National Security Council (NCS) Chairman, Dani Arditi, in a November 16 meeting with U/S Stuart Levey, asked whether Levey thought his efforts would continue into the next U.S. administration. Even though he said he planned to resign as required in January, Levey told Arditi that he believed the Obama team would be committed to continuing the ambitious program against terrorism finance that he has shepherded over the last several years. Saying counter- terrorism finance was not a partisan issue in the U.S., Levey subsequently confirmed these sentiments to Foreign Minister (FM) Tzipi Livni and Mossad Director Meir Dagan in separate meetings that occurred on the following day, November 17…

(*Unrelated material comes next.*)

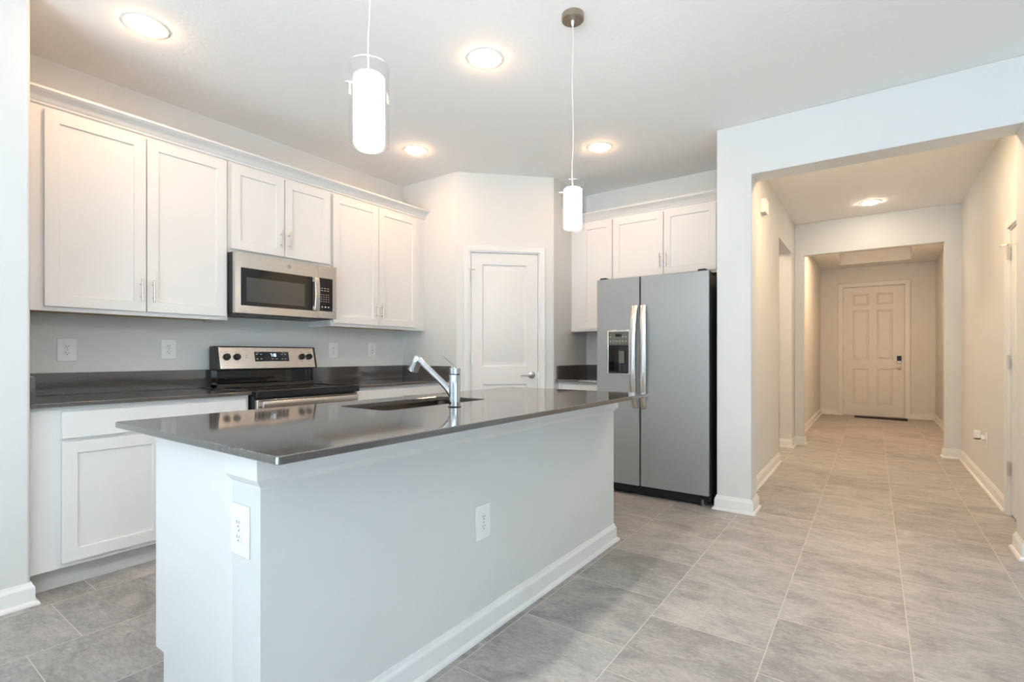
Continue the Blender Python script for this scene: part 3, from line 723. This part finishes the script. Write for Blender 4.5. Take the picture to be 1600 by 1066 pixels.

15.(S) FM Livni asked Levey during their November 17 meeting why the USG was considering a rapprochement with Iran through a U.S. Interests section in Tehran. She questioned whether the tactic would have a net positive outcome when measured against the negative perceptions such a move would be bound to create. Levey told Livni that this was a question better posed to the State Department, but that her concern was the central issue being debated by policy makers in Washington. In Levey’s previous meeting with MFA officials Bar and Gal, he said that engagement with Iran would not work without leverage, indicating that sanctions would need to be in place no matter what the USG decides to do.